Sur un mode sarcastique et un peu "foutraque" le narrateur nous raconte son enfance : on sent que c'est du vécu, qu' il s'agit très certainement d'un roman (au moins en partie) autobiographique.

Eric et sa soeur ont un père qu'ils appellent Henri VIII et une belle-mère Anne Boleyn. Leur mère étant Catherine d'Aragon ou plus exactement "Micheline Raymond, cuisinière de métier". "Henri VIII" car le père, par ailleurs officier de police, est un grand coureur de jupons et aura plusieurs femmes successives. La vraie mère, aimante et rieuse, ne pouvant plus faire face (ils se retrouvent un jour devant un réfrigérateur complètement vide) les a dans un premier temps confiés aux "Thénardier" avant qu'ils ne rejoignent père et belle-mère. Ainsi, dans leur vie, il y eut, entre autres, le "Grand Dérangement" et la "Grande Epouvante".
Extrait : "C'est après l'un de ces dimanches de culte que j'avais osé, dans la maison du roi, évoquer le nom de ma mère devant Anne Boleyn. Je ne sais pas ce qui m'avait pris, à six ans, de parler de choses si inconvenantes. J'avais pourtant compris qu'il ne fallait parler d'elle qu'en cas de stricte nécessité. je dus être frappé de démence pour dire à voix haute le nom de ma mère. c'était pure provocation. Heureusement Anne Boleyn veillait au grain. le censure frappa fort et frappa dur, d'une voix râpeuse, juste un degré au-dessus du zéro absolu : "De votre mère, je ne veux plus jamais entendre parler. Elle vous a abandonnés. Ne me parlez plus jamais d'elle"." (p 27)
Interdit de parler de leur mère, interdit de rire, de manger du chocolat Cadbury... Mais ce n'est pas une simple histoire d'enfants avec une marâtre, d'abord à cause de la vision très originale qu'a l'auteur de son enfance, et parce que Anne Boleyn avait quelques qualités tout de même.

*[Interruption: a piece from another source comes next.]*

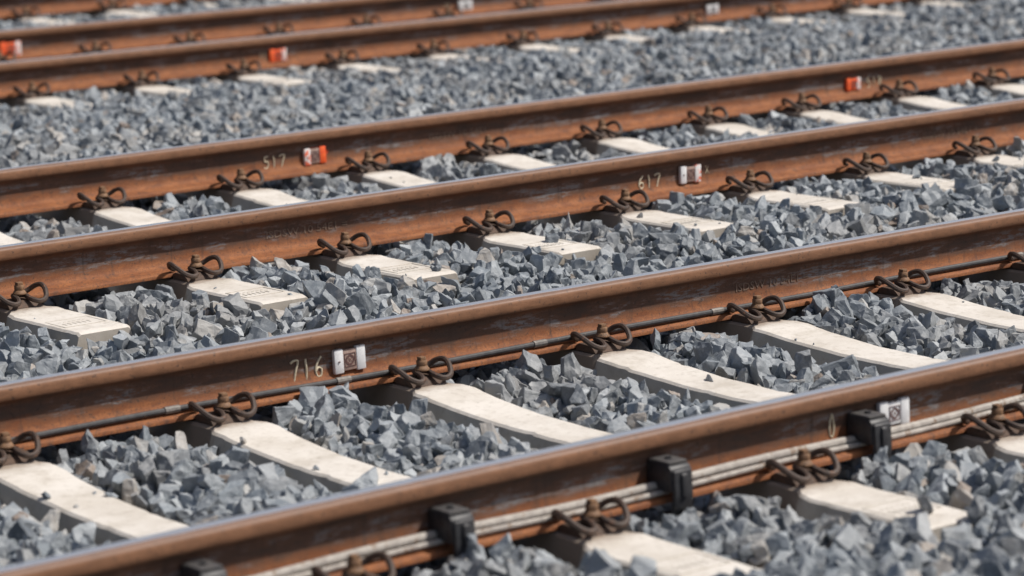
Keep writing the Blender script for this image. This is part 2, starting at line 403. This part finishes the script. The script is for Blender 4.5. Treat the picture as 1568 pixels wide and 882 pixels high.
gi=ng.nodes.new('NodeGroupInput'); go=ng.nodes.new('NodeGroupOutput'); ip=ng.nodes.new('GeometryNodeInstanceOnPoints'); ci=ng.nodes.new('GeometryNodeCollectionInfo')
ci.inputs['Collection'].default_value=sc; ci.inputs['Separate Children'].default_value=True; ci.inputs['Reset Children'].default_value=True
def attr(n,t):
    q=ng.nodes.new('GeometryNodeInputNamedAttribute'); q.data_type=t; q.inputs['Name'].default_value=n
    return [o for o in q.outputs if o.enabled and o.name=='Attribute'][0]
L=ng.links.new
L(gi.outputs[0],ip.inputs['Points']); L(ci.outputs[0],ip.inputs['Instance']); ip.inputs['Pick Instance'].default_value=True
L(attr('pick','INT'),ip.inputs['Instance Index']); L(attr('scl','FLOAT'),ip.inputs['Scale'])
e2r=ng.nodes.new('FunctionNodeEulerToRotation'); L(attr('rot','FLOAT_VECTOR'),e2r.inputs[0]); L(e2r.outputs[0],ip.inputs['Rotation'])
L(ip.outputs[0],go.inputs[0])
bal.modifiers.new('scatter','NODES').node_group=ng

# ground sheet
xs=np.concatenate([[-300,-100,-40,-15],np.arange(-8,30,.14),[45,100,300]]); ys=np.concatenate([[-300,-100,-30,-10],np.arange(-6,22,.14),[35,100,300]])
gx,gy=np.meshgrid(xs,ys); fx=gx.ravel(); fy=gy.ravel(); k,ly,ds=trackinfo(fx,fy); gz=height(fx,fy,k,ly,ds)-.028
dr=np.minimum(np.abs(ly),np.abs(ly-G)); gz=np.where(dr<.22,np.minimum(gz,np.interp(fy,ky,kz)-.135),gz)
nx=len(xs);ny=len(ys)
I=(np.arange(ny-1)[:,None]*nx+np.arange(nx-1)[None]).ravel()
new_obj('gravel_ground',from_lists('gravel_ground',np.stack([fx,fy,gz],1).tolist(),np.stack([I,I+1,I+nx+1,I+nx],1).tolist(),None,True),None,[M_ground])

# ---------------------------------------------------------------- things on rails
def onrail(ri,X,dy=0,dz=0):
    t=TR[ri//2]; zz=-drop(X) if ri==0 else 0
    return Vector((X,t['Y']+(ri%2)*G+t['a']*X+dy,t['z']+BASE+dz+zz)),math.atan(t['a'])
def clamp():
    b=MB()
    b.prism([(-.012,.044),(-.014,.096),(-.090,.090),(-.098,.082),(-.100,.032),(-.080,.028)],-.030,.030,0,.003)
    b.prism([(-.100,.082),(-.106,.078),(-.109,.020),(-.106,-.008),(-.096,-.028),(-.076,-.034),(-.056,-.028),(-.058,-.020),(-.076,-.024),(-.089,-.014),(-.094,.004),(-.097,.040),(-.0995,.055)],-.026,.026,0,.002)
    b.prism([(-.1065,.074),(-.113,.070),(-.115,.020),(-.1095,.018)],-.008,.008,0,.0015)
    b.box(-.027,.027,-.088,-.018,.0915,.0975,1,.002)
    b.cyl((0,-.055,.099),.008,.007,6,0)
    me=b.mesh('clamp'); bm=bmesh.new(); bm.from_mesh(me); bmesh.ops.recalc_face_normals(bm,faces=bm.faces[:]); bm.to_mesh(me); bm.free()
    me.materials.append(M_black); me.materials.append(M_blacktop); return me
CM=clamp()
for x in (-.395,.225,.835,1.455,2.08,-1.0):
    ob=bpy.data.objects.new('rail_cable_clamp',CM); col.objects.link(ob); ob.location,_=onrail(0,x)

def marker(ri,x,z,kind,s=1.0):
    loc,rz=onrail(ri,x,-.0095,z); b=MB()
    w,h=.052*s,.034*s
    b.box(-w,-w*.42,-.014,0,-h,h,0,.003); b.box(w*.42,w,-.014,0,-h,h,1,.003)
    b.box(-w*.44,w*.44,-.012,0,-h*.86,h*.86,2,.002)
    q=w*.36; e=.0016
    for (x0,x1,z0,z1) in ((-q,q,q-e,q),(-q,q,-q,-q+e),(-q,-q+e,-q+e,q-e),(q-e,q,-q+e,q-e)): b.box(x0,x1,-.0135,-.0118,z0,z1,3)
    n=20; V=[];F=[]
    for i in range(n):
        a=2*math.pi*i/n
        for rr in (q*.55,q*.78): V.append((rr*math.cos(a),-.0133,rr*math.sin(a)))
    for i in range(n): F.append((2*i,2*i+1,(2*i+3)%(2*n),(2*i+2)%(2*n)))
    b.add(V,F,3)
    for sg in (-1,1):
        d=Vector((1,0,sg)).normalized(); nn=Vector((-sg,0,1)).normalized()*e*.6; yo=-.0137-.0003*sg
        b.add([d*-q*.5+nn+Vector((0,yo,0)),d*q*.5+nn+Vector((0,yo,0)),d*q*.5-nn+Vector((0,yo,0)),d*-q*.5-nn+Vector((0,yo,0))],[(0,1,2,3)],3)
    b.cyl((-w*.72,-.0145,0),.003,.003,8,3)
    me=b.mesh('marker')
    sets={'white':(M_white,M_white,M_tagc,M_tagd),'pale':(M_white,M_white,M_white,M_tagd),'mixed':(M_orw,M_orange,M_tagc,M_tagd),'mixr':(M_white,M_orw,M_tagc,M_tagd),'orange':(M_orange,M_orw,M_orange,M_tagd),'grey':(M_white,M_white,M_white,M_sleeve)}[kind]
    for m in sets: me.materials.append(m)
    ob=new_obj('rail_marker_tag',me); ob.location=loc; ob.rotation_euler=(0,0,rz); ob.rotation_euler[1]=random.uniform(-.05,.05)
    if kind in('mixed','orange','mixr'):
        rr=random.Random(int(x*100)); V=[(0,.0012,0)];F=[]; n=26
        for i in range(n):
            a=2*math.pi*i/n; rad=rr.uniform(.8,1.2); V.append((math.cos(a)*w*1.05*rad+(.012 if kind!='orange' else 0),.0012,math.sin(a)*h*1.15*rad+(.008 if kind=='mixed' else -.010)))
        for i in range(n): F.append((0,1+i,1+(i+1)%n))
        new_obj('overspray',from_lists('overspray',V,F),ob,[M_spray])
    return ob
k=NT('orange_overspray'); geo=k.node('ShaderNodeNewGeometry'); n=k.noise(geo.outputs['Position'],70,5,.75)
c=k.mix(k.ss(n,.45,.55),(.16,.05,.025),(.62,.09,.03)); k.link(c,k.b.inputs['Base Color']); k.b.inputs['Roughness'].default_value=.8; M_spray=k.m
marker(0,1.575,.072,'pale',.95); marker(1,1.025,.070,'white',.97)
marker(2,3.542,.066,'mixr',.92); marker(3,2.95,.062,'mixed',.95); marker(3,5.807,.060,'orange',.8)
marker(4,5.055,.060,'orange',.95); marker(4,7.94,.062,'grey',.8); marker(5,4.35,.059,'orange',1.2); marker(5,7.337,.055,'grey',.9)

GL={'7':[[(0,.9),(.35,1),(.75,.95),(.5,.5),(.3,0)]],
 '1':[[(.3,1),(.38,.5),(.35,0)]],
 '6':[[(.7,1),(.3,.7),(.12,.35),(.3,.05),(.65,.1),(.7,.38),(.4,.48),(.15,.33)]],
 '5':[[(.7,1),(.25,.95),(.2,.6),(.55,.58),(.7,.3),(.45,.02),(.1,.1)]],
 '8':[[(.6,.85),(.35,1),(.15,.8),(.35,.58),(.65,.3),(.5,.02),(.2,.05),(.15,.3),(.45,.55),(.65,.75),(.55,.95)]],
 'x':[[(.1,.9),(.6,.1)],[(.6,.9),(.1,.1)]],'0':[[(.4,1),(.1,.6),(.15,.1),(.5,.05),(.65,.5),(.45,.95),(.3,.98)]]}
def chalk(txt,ri,x0,x1,z0,hgt,r=.0016):
    cw=(x1-x0)/len(txt); b=MB(); loc,rz=onrail(ri,x0,-.0098,z0)
    for i,ch in enumerate(txt):
        for st in GL[ch]: b.tube([((i+px*.85)*cw,random.uniform(-.0003,.0003),pz*hgt) for px,pz in st],r,6,0,4)
    ob=new_obj('chalk_number',b.mesh('chalk'),None,[M_chalk]); ob.location=loc; ob.rotation_euler=(0,0,rz)
chalk('716',1,.842,.955,.034,.056,.0029); chalk('617',2,3.305,3.42,.038,.045,.0029); chalk('517',3,2.72,2.83,.036,.045,.0028)
chalk('518',3,5.895,6.0,.034,.045,.0028); chalk('x',2,3.62,3.65,.055,.035); chalk('0',0,1.37,1.40,.045,.055,.0022)
chalk('11',4,4.95,5.0,.04,.04,.002); chalk('71',5,7.19,7.25,.03,.04,.002)

def embossed(ri,x0,x1,txt):
    cu=bpy.data.curves.new('t','FONT'); cu.body=txt; cu.size=.034; cu.extrude=.0012; cu.resolution_u=2
    o=bpy.data.objects.new('t',cu); col.objects.link(o); bpy.context.view_layer.update()
    me=bpy.data.meshes.new_from_object(o.evaluated_get(bpy.context.evaluated_depsgraph_get())); bpy.data.objects.remove(o)
    w=max(v.co.x for v in me.vertices)
    me.materials.clear(); ob=new_obj('rolled_rail_lettering',me,None,[M_emb]); ob.scale=((x1-x0)/w,1,1)
    loc,rz=onrail(ri,x0,-.0085,.062); ob.location=loc; ob.rotation_euler=(math.pi/2,0,rz)
embossed(2,1.74,2.06,'ISDSW 10 54E1 ='); embossed(1,2.41,2.70,'ISDSW 10 54E1 ='); embossed(2,4.72,5.02,'ISDSW 10 54E1 ='); embossed(3,3.5,3.78,'ISDSW 10 54E1')

# cables
def cable(name,ri,pathf,r,mat,sleeves=()):
    xs=np.arange(-3,12,.12); b=MB()
    b.tube([(x,)+pathf(x) for x in xs],r,10,0,2)
    for sx in sleeves:
        y,z=pathf(sx); b.tube([(sx-.022,y,z),(sx,y,z),(sx+.022,y,z)],r*1.28,10,1,2)
    ob=new_obj(name,b.mesh('cable'),None,[mat,M_sleeve]); loc,rz=onrail(ri,0); ob.location=loc; ob.rotation_euler=(0,-.0075 if ri==0 else 0,rz)
cable('signal_cable',0,lambda x:(-.036+.003*math.sin(x*5.1),.037+.004*math.sin(x*6.3+1)),.0105,M_cableW)
cable('signal_cable',0,lambda x:(-.054+.005*math.sin(x*3.7+2),.026+.003*math.sin(x*7)),.0065,M_cableW)
cable('signal_cable',1,lambda x:(-.052+.004*math.sin(x*2.9),.0265+.0025*math.sin(x*4.2)),.0080,M_cableB,(1.64,2.30,3.55,.45,.98+.0))

# ---------------------------------------------------------------- camera
C=Vector(CAM); pit,rol=-.1791,-.0327
F=Vector((math.sin(yaw)*math.cos(pit),math.cos(yaw)*math.cos(pit),math.sin(pit))); R=Vector((math.cos(yaw),-math.sin(yaw),0)); U=R.cross(F)
R2=R*math.cos(rol)+U*math.sin(rol); U2=-R*math.sin(rol)+U*math.cos(rol)
cd=bpy.data.cameras.new('Camera'); cam=bpy.data.objects.new('Camera',cd); col.objects.link(cam)
m=Matrix.Identity(4)
for i in range(3): m[i][0]=R2[i]; m[i][1]=U2[i]; m[i][2]=-F[i]; m[i][3]=C[i]
cam.matrix_world=m; cd.sensor_width=36; cd.lens=4773.8/1568*36; cd.clip_end=2000; cd.clip_start=.1
cd.dof.use_dof=True; cd.dof.focus_distance=9.1; cd.dof.aperture_fstop=3.0
scene.camera=cam

# ---------------------------------------------------------------- light
el=math.radians(53); az=math.atan2(.78,-.62)
Sd=Vector((math.sin(az)*math.cos(el),math.cos(az)*math.cos(el),math.sin(el)))
sl=bpy.data.lights.new('sun','SUN'); sl.energy=4.3; sl.angle=math.radians(2); sl.color=(1,.95,.885)
so=bpy.data.objects.new('sun',sl); col.objects.link(so); so.rotation_euler=Sd.to_track_quat('Z','Y').to_euler(); so.location=(0,0,10)
w=bpy.data.worlds.new('World'); scene.world=w; w.use_nodes=True
sk=w.node_tree.nodes.new('ShaderNodeTexSky'); sk.sky_type='NISHITA'; sk.sun_disc=False; sk.sun_elevation=el; sk.sun_rotation=az
sk.air_density=.8; sk.dust_density=3.0; sk.ozone_density=.5
bg=w.node_tree.nodes['Background']; bg.inputs[1].default_value=.095; w.node_tree.links.new(sk.outputs[0],bg.inputs[0])
scene.view_settings.view_transform='Standard'; scene.view_settings.look='None'; scene.view_settings.exposure=0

Le jeune Eric, toujours très pince-sans-rire, compare la cour de récréation à son poulailler ; il donne aux poules les prénoms des filles de sa classe et parle de caquetages et de coups de bec de façon très drôle. Souvenirs d'école donc et leurs cortèges de cruautés enfantines, avec comme toile de fond l'exploration des changements des années 70-80 au Québec : montée du souverainisme et prises de distance avec la religion.Le tout bien filtré par les rêveries très imaginatives d'un jeune garçon qui aime les livres et leurs histoires.
Extrait : "Je me dis que la littérature était impénétrable, qu'elle ne pouvait, en fin de compte, servir qu'à appeler les divinités animales des forêts canadiennes et qu'elle n'avait d'autre finalité que de provoquer un changement brusque et venteux quand tout le reste a échoué. de toute évidence, je n'en étais pas encore là. La littérature redevint pour moi ce continent vierge que je continuai d'explorer seul, à coups de machette et de fusil, découvrant derrière chaque rocher couvert de mousse des univers qui n'auraient d'autre utilité que de changer le mien, petit à petit." (p 220)

Un livre formidable, drôle et émouvant, qui confirme les capacités poétiques et humaines de son auteur.